HUVASAN REDDY

Born in the townships and now matured into an official South African motorsport, spinning has grown exponentially over the last ten years. The origins of spinning are not perfectly clear, but most sources point to its beginning at the funerals of gangsters. Tyres would be spun in the streets as a sign of respect to gangsters who had passed away. On 30 April, local spinning crew Soshanguve Spin Kingz hosted Spin City: Battle of the Nations at Mahem Raceway in Pretoria West, in collaboration with the City of Tshwane.

The event began at 14:00 and consisted of a number of rounds, each growing in intensity.

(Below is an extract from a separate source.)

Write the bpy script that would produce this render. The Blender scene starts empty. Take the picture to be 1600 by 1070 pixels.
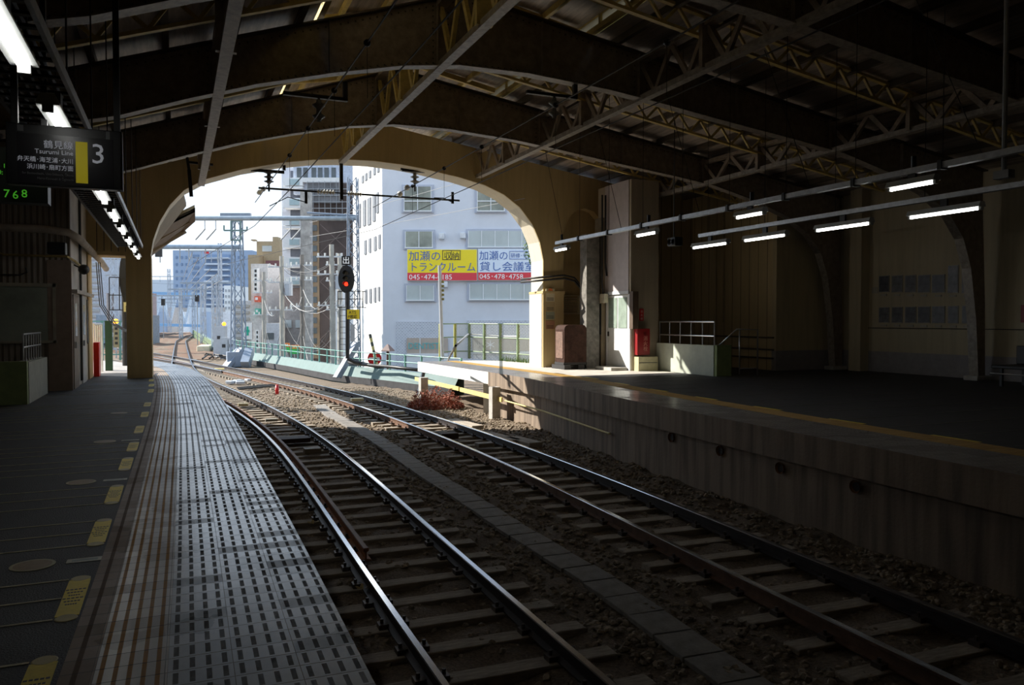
import bpy, math, random
import numpy as np
from mathutils import Vector, Matrix
from mathutils.geometry import tessellate_polygon
random.seed(7)
rnd = random.uniform
S = bpy.context.scene
COL = S.collection
PI = math.pi

# ------------------------------------------------------------------ camera, sky, sun, exposure
F = 1225.0; TH = math.atan(525 / F); PT = math.atan(35 / F); CH = 1.57
cr = Vector((math.cos(TH), -math.sin(TH), 0)); chh = Vector((math.sin(TH), math.cos(TH), 0)); zz = Vector((0, 0, 1))
cf = chh * math.cos(PT) - zz * math.sin(PT); cu = chh * math.sin(PT) + zz * math.cos(PT)
CAM = Vector((0, 0, CH))
cd = bpy.data.cameras.new('camera'); cam = bpy.data.objects.new('camera', cd); COL.objects.link(cam)
cd.sensor_width = 36.0; cd.lens = F / 1600 * 36.0; cd.clip_start = 0.05; cd.clip_end = 3000
m = Matrix((cr, cu, -cf)).transposed().to_4x4(); m.translation = CAM
cam.matrix_world = m
S.camera = cam
w = bpy.data.worlds.new('sky'); S.world = w; w.use_nodes = True
nt = w.node_tree; bg = nt.nodes['Background']
tc = nt.nodes.new('ShaderNodeTexCoord'); sep = nt.nodes.new('ShaderNodeSeparateXYZ'); rp = nt.nodes.new('ShaderNodeValToRGB')
nt.links.new(tc.outputs['Generated'], sep.inputs[0]); nt.links.new(sep.outputs[2], rp.inputs[0]); nt.links.new(rp.outputs[0], bg.inputs[0])
rp.color_ramp.elements[0].position = 0.0; rp.color_ramp.elements[0].color = (0.86, 0.93, 1.0, 1)
rp.color_ramp.elements[1].position = 0.6; rp.color_ramp.elements[1].color = (0.55, 0.75, 1.0, 1)
bg.inputs[1].default_value = 1.35
sl = bpy.data.lights.new('sun', 'SUN'); sun = bpy.data.objects.new('sun', sl); COL.objects.link(sun)
sl.energy = 9.0; sl.angle = math.radians(0.55); sl.color = (1.0, 0.94, 0.84)
SUN = Vector((1.08, -0.88, -1.0))
sun.rotation_euler = SUN.to_track_quat('-Z', 'Y').to_euler(); sun.location = (-20, 40, 60)
S.view_settings.view_transform = 'Standard'; S.view_settings.look = 'None'; S.view_settings.gamma = 1
S.view_settings.use_curve_mapping = False
S.view_settings.exposure = 0.0
S.cycles.max_bounces = 12; S.cycles.diffuse_bounces = 8; S.cycles.sample_clamp_indirect = 4.0; S.cycles.caustics_reflective = False

# ------------------------------------------------------------------ measuring helpers (pixel -> point on a real plane)
def ray(x, y): return cf * F + cr * (x - 800) + cu * (535 - y)
def U(x, y, z=0.0):
    d = ray(x, y); return CAM + d * ((z - CH) / d.z)
def UX(x, y, X):
    d = ray(x, y); return CAM + d * (X / d.x)
def UY(x, y, Y):
    d = ray(x, y); return CAM + d * (Y / d.y)
def PH(x, y, D):
    d = ray(x, y); return CAM + d * (D / d.dot(chh))

# ------------------------------------------------------------------ materials
MATS = {}
def M(name, col, rough=0.6, metal=0.0, var=0.2, scale=4.0, bump=0.0, emit=None, es=0.0, spec=0.5, col2=None, stretch=(1, 1, 1), trans=0.0, bscale=None):
    if name in MATS: return MATS[name]
    m = bpy.data.materials.new(name); m.use_nodes = True; MATS[name] = m
    n = m.node_tree.nodes; l = m.node_tree.links; b = n['Principled BSDF']
    b.inputs['Base Color'].default_value = (*col, 1); b.inputs['Roughness'].default_value = rough
    b.inputs['Metallic'].default_value = metal; b.inputs['Specular IOR Level'].default_value = spec
    if emit:
        b.inputs['Emission Color'].default_value = (*emit, 1); b.inputs['Emission Strength'].default_value = es
    if trans:
        b.inputs['Transmission Weight'].default_value = trans
    if var or bump:
        t = n.new('ShaderNodeTexCoord'); mp = n.new('ShaderNodeMapping'); mp.inputs['Scale'].default_value = stretch
        nz = n.new('ShaderNodeTexNoise'); nz.inputs['Scale'].default_value = scale; nz.inputs['Detail'].default_value = 6; nz.inputs['Roughness'].default_value = 0.65
        l.new(t.outputs['Object'], mp.inputs[0]); l.new(mp.outputs[0], nz.inputs[0])
        if var:
            r = n.new('ShaderNodeValToRGB')
            c2 = col2 or tuple(c * (1 - var) for c in col); c1 = col if col2 else tuple(min(1, c * (1 + var * .5)) for c in col)
            r.color_ramp.elements[0].position = .32; r.color_ramp.elements[0].color = (*c2, 1)
            r.color_ramp.elements[1].position = .66; r.color_ramp.elements[1].color = (*c1, 1)
            l.new(nz.outputs[0], r.inputs[0]); l.new(r.outputs[0], b.inputs['Base Color'])
        if bump:
            bp = n.new('ShaderNodeBump'); bp.inputs['Strength'].default_value = bump; bp.inputs['Distance'].default_value = 0.02
            n2 = n.new('ShaderNodeTexNoise'); n2.inputs['Scale'].default_value = bscale or scale * 6; n2.inputs['Detail'].default_value = 4
            l.new(mp.outputs[0], n2.inputs[0]); l.new(n2.outputs[0], bp.inputs['Height']); l.new(bp.outputs[0], b.inputs['Normal'])
    return m

class G:
    """tiny node-graph helper"""
    def __init__(s, m): s.n = m.node_tree.nodes; s.l = m.node_tree.links
    def math(s, op, a, b=0.0, c=None):
        x = s.n.new('ShaderNodeMath'); x.operation = op
        for i, v in enumerate((a, b) if c is None else (a, b, c)):
            if isinstance(v, (int, float)): x.inputs[i].default_value = v
            else: s.l.new(v, x.inputs[i])
        return x.outputs[0]
    def mix(s, f, a, b):
        x = s.n.new('ShaderNodeMix'); x.data_type = 'RGBA'
        for i, v in ((0, f), (6, a), (7, b)):
            if isinstance(v, (int, float)): x.inputs[i].default_value = v
            elif isinstance(v, tuple): x.inputs[i].default_value = (*v, 1)
            else: s.l.new(v, x.inputs[i])
        return x.outputs[2]
    def noise(s, vec, sc, det=4):
        x = s.n.new('ShaderNodeTexNoise'); x.inputs['Scale'].default_value = sc; x.inputs['Detail'].default_value = det
        s.l.new(vec, x.inputs[0]); return x.outputs[0]

def mat_tile(name, c_base, c_bar, c_joint, nbars, tile_w, kind, rough, coat=0.0):
    """tactile platform tiles; uv = metres (across, along)"""
    m = M(name, c_base, rough, var=0); g = G(m); b = g.n['Principled BSDF']
    uv = g.n.new('ShaderNodeUVMap'); sp = g.n.new('ShaderNodeSeparateXYZ'); g.l.new(uv.outputs[0], sp.inputs[0])
    u, v = sp.outputs[0], sp.outputs[1]
    P = 0.15
    fv = g.math('FRACT', g.math('DIVIDE', v, P)); fu = g.math('FRACT', g.math('DIVIDE', u, tile_w))
    jv = g.math('LESS_THAN', g.math('ABSOLUTE', g.math('SUBTRACT', fv, .5)), .478)
    ju = g.math('LESS_THAN', g.math('ABSOLUTE', g.math('SUBTRACT', fu, .5)), .493)
    notj = g.math('MULTIPLY', jv, ju)
    if kind == 'dots':     # rows of small ribs that read as five orange lines
        fb = g.math('FRACT', g.math('MULTIPLY', u, nbars / tile_w))
        a = g.math('LESS_THAN', g.math('ABSOLUTE', g.math('SUBTRACT', fb, .5)), .17)
        fr = g.math('FRACT', g.math('MULTIPLY', v, 80.0))
        rib = g.math('MULTIPLY', a, g.math('LESS_THAN', g.math('ABSOLUTE', g.math('SUBTRACT', fr, .5)), .3))
        bar = a
    elif kind == 'bars':   # clusters of three ribs, two clusters deep per tile
        cl = g.math('FRACT', g.math('MULTIPLY', u, nbars / tile_w))
        a = g.math('LESS_THAN', g.math('ABSOLUTE', g.math('SUBTRACT', cl, .5)), .17)
        rr = g.math('FRACT', g.math('MULTIPLY', cl, 9.0))
        r2 = g.math('LESS_THAN', g.math('ABSOLUTE', g.math('SUBTRACT', rr, .5)), .3)
        fl = g.math('LESS_THAN', g.math('ABSOLUTE', g.math('SUBTRACT', fv, .5)), .38)
        bar = g.math('MULTIPLY', a, fl); rib = g.math('MULTIPLY', bar, r2)
    else:
        cl = g.math('FRACT', g.math('DIVIDE', u, tile_w)); bar = g.math('LESS_THAN', g.math('ABSOLUTE', g.math('SUBTRACT', cl, .48)), .09); rib = bar
    tco = g.n.new('ShaderNodeTexCoord')
    big = g.noise(tco.outputs['Object'], 1.1, 5); sm = g.noise(tco.outputs['Object'], 14, 5)
    # whole-tile tone differences
    comb = g.n.new('ShaderNodeCombineXYZ'); g.l.new(g.math('FLOOR', g.math('DIVIDE', u, tile_w)), comb.inputs[0]); g.l.new(g.math('FLOOR', g.math('DIVIDE', v, P)), comb.inputs[1])
    wn = g.n.new('ShaderNodeTexWhiteNoise'); g.l.new(comb.outputs[0], wn.inputs[0])
    c = g.mix(g.math('MULTIPLY', wn.outputs[0], .45), c_base, tuple(x * .55 for x in c_base))
    c = g.mix(g.math('MULTIPLY', g.math('GREATER_THAN', big, .56), .35), c, tuple(x * .5 for x in c_base))
    c = g.mix(g.math('MULTIPLY', bar, .92), c, c_bar)
    c = g.mix(g.math('SUBTRACT', 1, notj), c, c_joint)
    g.l.new(c, b.inputs['Base Color'])
    ro = g.math('ADD', g.math('MULTIPLY', sm, .22), rough - .11); ro = g.math('ADD', ro, g.math('MULTIPLY', g.math('GREATER_THAN', big, .56), .12))
    ro = g.math('ADD', ro, g.math('MULTIPLY', bar, .25)); ro = g.math('ADD', ro, g.math('MULTIPLY', wn.outputs[0], .1))
    g.l.new(ro, b.inputs['Roughness'])
    h = g.math('ADD', g.math('MULTIPLY', rib, .35), g.math('MULTIPLY', notj, .5)); h = g.math('ADD', h, g.math('MULTIPLY', sm, .12))
    bp = g.n.new('ShaderNodeBump'); bp.inputs['Strength'].default_value = .35; bp.inputs['Distance'].default_value = .006
    g.l.new(g.math('MULTIPLY', g.math('MULTIPLY', g.math('SUBTRACT', 1, bar), notj), g.math('SUBTRACT', coat, g.math('MULTIPLY', g.math('GREATER_THAN', wn.outputs[0], .85), coat * .7))), b.inputs['Coat Weight']); b.inputs['Coat Roughness'].default_value = .20; b.inputs['Coat IOR'].default_value = 1.85
    g.l.new(h, bp.inputs['Height']); g.l.new(bp.outputs[0], b.inputs['Normal'])
    return m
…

The spinning and drifting event showcased performers from around South Africa and neighbouring countries Zimbabwe, Mozambique, and Swaziland. The event attracted a crowd of over 7 000 people as the performers undertook daring stunts, starting from the relatively tame drifting to complex manoeuvres involving two or more cars. Participants are generally expected to shred or pop two or more tyres before they end their stumts. According to Lesego Skosana, the organiser of the event and the spokesperson of Soshanguve Spin Kingz, 400 tyres had been ordered for the event. Skosana explained that the event was not a formal competition but instead each performer showcasing the best of their abilities as they represented their spinning crews and their country. Skosana added that no individual, spinning crew or country would walk away with a title, but that it was “up to the crowd” to decide which nation produced the best spinners.

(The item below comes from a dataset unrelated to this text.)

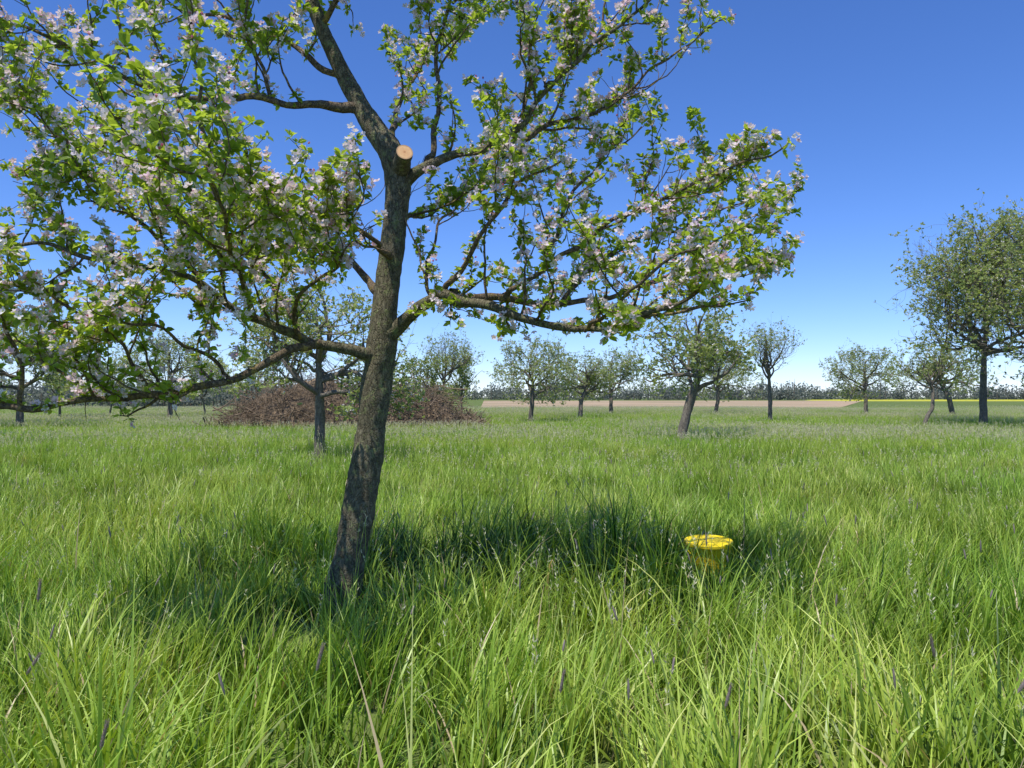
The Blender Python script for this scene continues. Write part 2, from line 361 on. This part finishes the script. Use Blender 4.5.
def foliage(mb, cl, nleaf, lsize, fprob, simple=False, nfl=(3, 6), psize=.021, petalmat=3, leafmat=2):
    O, X, Z, S, R = [], [], [], [], []
    fo, fn, fr = [], [], []
    for (p, d, lv) in cl:
        d = unit(np.asarray(d) + np.array([0, 0, .5]) + rng.normal(size=3) * .25)
        n = int(rng.integers(*nleaf)); base = rng.uniform(.0, .75)
        for _ in range(n):
            s = unit(np.cross(d, rng.normal(size=3)))
            x = unit(s + d * rng.uniform(-.1, .9))
            O.append(p + s * .004); X.append(x); Z.append(unit(d + rng.normal(size=3) * .35)); S.append(lsize * rng.uniform(.5, 1.25)); R.append(np.clip(base + rng.uniform(-.2, .35), 0, 1))
        fp = fprob(p) if callable(fprob) else fprob
        if rng.random() < fp:
            pk = rng.uniform(0, .42)
            for _ in range(int(rng.integers(*nfl))):
                q = p + d * rng.uniform(.025, .05) + rng.normal(size=3) * .018
                fo.append(q); fn.append(unit(d + rng.normal(size=3) * .7)); fr.append(np.clip(pk + rng.uniform(0, .35) ** 1.2, 0, 1))
    O, X, Z, S, R = map(np.array, (O, X, Z, S, R))
    X, Y, Z = frames(X, Z)
    if simple: inst(mb, SL_V, [SL_Q], O, X, Y, Z, S, leafmat, R)
    else: inst(mb, LT_V, [LT_T, LT_Q], O, X, Y, Z, S, leafmat, R)
    if fo:
        fo, fn, fr = map(np.array, (fo, fn, fr))
        if simple:
            x = rdir(len(fo)); X, Y, Z = frames(x, fn); inst(mb, SL_V * [1, 1.4, 1], [SL_Q], fo, X, Y, Z, np.full(len(fo), psize), petalmat, fr * .6)
        else:
            ref = rdir(len(fo)); u = unit(np.cross(fn, ref)); w = np.cross(fn, u)
            bud = rng.random(len(fo)) < .2
            for k in range(5):
                a = 2 * math.pi * k / 5
                x = u * math.cos(a) + w * math.sin(a)
                x = unit(x + fn * np.where(bud, 2.2, rng.uniform(.0, .5, len(fo)))[:, None])
                X, Y, Z = frames(x, fn)
                sz = psize * rng.uniform(.85, 1.15, len(fo)) * np.where(bud, .7, 1)
                inst(mb, PT_V, [PT_F], fo, X, Y, Z, sz, petalmat, np.clip(fr + np.where(bud, .45, 0), 0, 1))
            X, Y, Z = frames(u, fn)
            inst(mb, np.array([[.2, 0, .15], [0, .2, .15], [-.2, 0, .15], [0, -.2, .15]]), [np.array([[0, 1, 2, 3]])], fo, X, Y, Z, np.full(len(fo), psize), 2, np.full(len(fo), 1.0))
CRX, CRY = (708 - 512) / F * 7.0, 7.0
SV = np.array(SUNV)
def ray_dist(p, o):
    v = p - o; t = np.dot(v, SV); return np.linalg.norm(v - SV * t) if t > 0 else 9
STUB = sb; TUB = np.array([CRX, CRY, .29])
def keepc(c):
    p = c[0]; a = 512 + p[0] / p[1] * F; b = HY - (p[2] - CH) / p[1] * F
    if math.hypot(a - 402, b - 154) < 30 and p[1] < 5.95: return False
    # open gaps in the crown through which the sun reaches the pruned stub and the tub
    if ray_dist(p, STUB) < .15 or ray_dist(p, TUB) < .24: return False
    if 160 < b < 345 and abs(a - (398 - (b - 170) * .1)) < 26 and p[1] < 5.9: return rng.random() < .12
    if 85 < b < 165 and abs(a - (350 + (b - 90) * .6)) < 22 and p[1] < 5.9: return rng.random() < .2
    return nz(p[0] * 1.9, p[1] * 1.9, p[2] * 1.9 + 50) > -.36
clusters = [c for c in clusters if keepc(c)]
print('hero clusters', len(clusters))
def fprob(p):
    return .46 + .35 * nz(p[0] * 1.5, p[1] * 1.5, p[2] * 1.5)
foliage(hero, clusters, (4, 8), .055, fprob, False, (3, 7), .024)
me = hero.mesh('apple_tree_mesh', [M_bark, M_twig, M_leaf, M_petal, M_cut])
link('apple_tree', me)

# ---------------------------------------------------------------- orchard trees behind
def bg_tree(seed, H, spread, trunk_h, tr, nlimb, upright, dens, lsize, fpr, lean=(0, 0), zlow=1.0, gap=-.22, tw=(.45, .42, .30)):
    global rng
    save = rng; rng = np.random.default_rng(seed)
    mb = MB(); cl = []
    top = np.array([lean[0], lean[1], trunk_h])
    ctrl = [[0, 0, -.15, tr * 1.35], [lean[0] * .2, lean[1] * .2, trunk_h * .25, tr * 1.05], [lean[0] * .6, lean[1] * .6, trunk_h * .65, tr * .92], [*top, tr * .9],
            [top[0] + .15 * rng.normal(), top[1] + .15 * rng.normal(), trunk_h + (H - trunk_h) * .4, tr * .5], [top[0] + .3 * rng.normal(), top[1] + .3 * rng.normal(), trunk_h + (H - trunk_h) * .85, tr * .1]]
    t = catmull(ctrl, .1); tube(mb, t[:, :3], t[:, 3], 12, 0, .15)
    zc = (H + trunk_h) / 2 - .35
    def okb(q):
        e = ((q[0] - lean[0]) / spread) ** 2 + ((q[1] - lean[1]) / spread) ** 2 + ((q[2] - zc) / ((H - trunk_h) / 2 + .55)) ** 2
        return e < 1.05 + 1.6 * nz(q[0] * .6 + seed, q[1] * .6, q[2] * .6) and q[2] > zlow
    def g(p, d, length, r, lv):
        step = .12; n = max(3, int(length / step)); pts = [p]; dd = unit(d)
        trop = (.0, .02, .05, .05)[lv] + upright * .1
        for i in range(n):
            dd = unit(dd + rng.normal(size=3) * .17 + np.array([0, 0, trop]))
            if pts[-1][2] < trunk_h and dd[2] < .25: dd = unit(np.array([dd[0], dd[1], .35]))
            q = pts[-1] + dd * step
            if lv > 0 and not okb(q) and rng.random() < .5: break
            pts.append(q)
        if len(pts) < 3: return
        pts = np.array(pts); kk = len(pts); rad = np.linspace(r, max(.003, r * .22), kk)
        tube(mb, pts, rad, (8, 5, 4, 3)[lv], 0, .1 if lv == 0 else 0)
        T = unit(np.gradient(pts, axis=0))
        for i in range(int(kk * .2), kk):
            if lv < 3 and rng.random() < tw[lv]:
                s = unit(np.cross(T[i], rng.normal(size=3)))
                g(pts[i], T[i] * .6 + s * .9 + np.array([0, 0, .0 + .5 * upright]), (spread * .6, spread * .36, .6)[lv] * rng.uniform(.5, 1.3), max(.004, rad[i] * .5), lv + 1)
            if lv >= 1 and rng.random() < dens * (.4, .8, 1.1)[lv - 1] and nz(pts[i][0] * 1.1, pts[i][1] * 1.1, pts[i][2] * 1.1 + seed) > gap:
                cl.append((pts[i] + rng.normal(size=3) * .06, unit(rng.normal(size=3) + np.array([0, 0, .6])), lv))
    for i in range(nlimb):
        a = 2 * math.pi * (i + rng.uniform(-.3, .3)) / nlimb
        kz = rng.uniform(0, .6)
        idx = int(len(t) * (.42 + .4 * kz))
        g(t[min(idx, len(t) - 2), :3], np.array([math.cos(a), math.sin(a), .12 + upright + kz]), spread * rng.uniform(.75, 1.1), tr * .5, 0)
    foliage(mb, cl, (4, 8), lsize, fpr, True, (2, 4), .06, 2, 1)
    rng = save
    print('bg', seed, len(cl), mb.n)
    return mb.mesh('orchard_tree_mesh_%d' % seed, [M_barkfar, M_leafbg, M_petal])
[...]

The cars most commonly used for spinning are E30 model BMW 3 Series, otherwise known as gusheshes. These cars were produced from the early 80s to early 90s and the higher end models came factory-fitted with straight six engines. Some spinning cars had been converted to V8 engines and other more powerful engine configurations. When asked what made the E30 BMW so special, “Msiza”, a mechanic for the spinning crew Downtown, said that after over 20 years the cars had retained their power and that they were a symbol of the townships. He added that the raw power of these cars made them a popular choice of getaway vehicle for criminals.

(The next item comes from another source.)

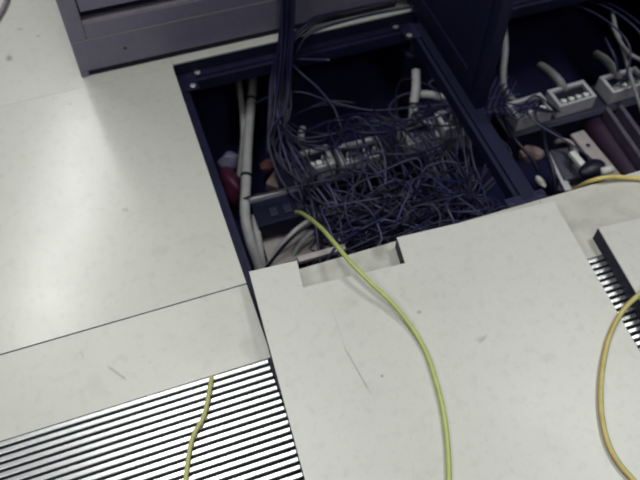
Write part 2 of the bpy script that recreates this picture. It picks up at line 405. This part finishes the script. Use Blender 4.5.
conduit('thin curved pale conduit low by the loose panel\'s left corner', [at(266, 268, -.31), at(276, 252, -.28), at(288, 238, -.25), at(300, 227, -.24), at(318, 216, -.25), at(332, 209, -.28)], .0065)
conduit('second thin grey conduit curving beside the pale one', [at(290, 268, -.32), at(296, 250, -.28), at(308, 236, -.26), at(325, 226, -.26), at(345, 218, -.29)], .006)

# ------------------------------------------------------------------ dark cables
CG = 'dark network cables tangled in the hole'
def cable(pts, r, m, label, group=None, plugs=(), name='network_cable', seg=6, step=.012):
    P = spline(pts, step)
    mb = MB(); mb.tube(P, r, seg)
    o = tag(mb.build(name, M[m], None, True), label, 'cable', group)
    for e in plugs:
        a, b = (P[0], P[2]) if e == 0 else (P[-1], P[-3])
        d = (b-a).normalized(); q = d.to_track_quat('Z', 'Y').to_matrix().to_4x4()
        mb = MB(); mb.box(-.0058, -.0042, -.004, .0058, .0042, .016, .001, Matrix.Translation(a) @ q); mb.build('plug', M['plug'], o)
    return o
XMIN, XMAX, YMIN, YMAX = .17, .61, -.03, .43
def clampv(v):
    return Vector((min(max(v.x, XMIN), XMAX), min(max(v.y, YMIN), YMAX), min(max(v.z, SLAB+.02), -.085)))
def boxfree(v):                                   # keep loose runs above / in front of the boxes
    if v.y > .345 and v.z < BZ+.012: v.z = BZ+.012+rnd.random()*.03
    return v
def mess():
    return boxfree(clampv(Vector((rnd.uniform(.22, .60), rnd.triangular(-.03, .325, .12), rnd.triangular(-.33, -.12, -.21)))))
LAB = 'thin dark navy network cable in the tangle filling the hole'
mats = ['navy']*6+['navy2']*3+['black']*4
def wander(p, n):
    pts = [p]; d = Vector((rnd.uniform(-.6, 1), rnd.uniform(-1, .1), rnd.uniform(-.3, .1)))
    for _ in range(n):
        d = (d.normalized() + Vector((rnd.gauss(0, .5), rnd.gauss(0, .5), rnd.gauss(0, .25)))).normalized()
        q = pts[-1] + d*rnd.uniform(.06, .13)
        c = clampv(q)
        if (c-q).length > .01: d = Vector((.40-c.x+rnd.gauss(0, .1), .13-c.y+rnd.gauss(0, .08), -.22-c.z)).normalized()
        pts.append(boxfree(c))
    return pts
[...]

Other vehicles were also spun and drifted, including Citi Golfs, Nissan 1400 bakkies and a quad bike. As the event went on the drifting became more elaborate, with multiple cars entering the racetrack and passengers beginning to climb out of the vehicles as the cars drifted. As night fell the serious spinning began. Drivers performed elaborate stunts that saw them exiting the cars with their passengers and allowing the cars to chase them before jumping back inside. The stunts shocked the audience as drivers drifted within inches of each other’s cars and even climbed out of their windows as their cars continued to spin for as long as their tyres would last.

The event drew a family crowd of all ages and races, who remained long after dark. Skosana said that spinning events brought the community together and helped keep the youth away from drugs and gangsterism.

Spinning may have its roots in gangsterism, but is now a legitimate sport that is a staple of local entertainment. Much like chisanyama and kotas, spinning is a part of true South African township culture.